Tuesday, November 27, 2007

The Red Shoes (1948)

This is the first time I've ever participated in a blog-a-thon and hopefully my contribution meets the preliminary expectations. There one taking place at Beyond the Valley of the Cinephiles if you so happen to be interested and I would recommend checking out this film blog because there is a lot of fascinating intellectual criticism by the lovely lady behind the site.

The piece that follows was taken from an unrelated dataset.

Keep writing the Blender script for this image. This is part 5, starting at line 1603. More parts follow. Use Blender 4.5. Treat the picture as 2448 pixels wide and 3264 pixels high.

The Red Shoes was my first introduction to Michael Powell & Emeric Pressburger's prodiguous film canon and it's with great reverence that I proclaim them to be nothing short of masterful artisans of the highest order. Their creative story techniques are thematically compelling whilst taking full advantage of technicolor to form a lush tapestry of vibrant color schemes emphasizing the grandiose sets, costumes and choreography. Gushing praise aside, the primary focus of this review will pertain to analyzing two aspects that interest me a great deal which include the ambiguous life imitating art debate and the prestigous mise-en-scene where both run parallel to transform this film into a breathtaking piece of cinema.

To be continued...

2 comments:

Justine said...

You're a little early as of yet, but it's good to get a head start on these things.I'm happy that so far your comments are positive, especially your note on the Technicolor as the inventors of this particular form of Technicolor said this was the single film that best exemplified it's capabilities. I hope you are encouraged to go out and see some of their other films! Remind me come December and I'll post up your link with the official post thing! Maybe I'll get lucky and you'll see more of thei films during that span :D

Jason said...

I figured since I have a bit of time today that it would be best to at least write a little bit since procrastination happens to be my middle name. Thanks for incredibly fast feedback even though the introduction is all I have done. :p

I've got Colonel Blimp at my disposal and it will likely be the next film I watch.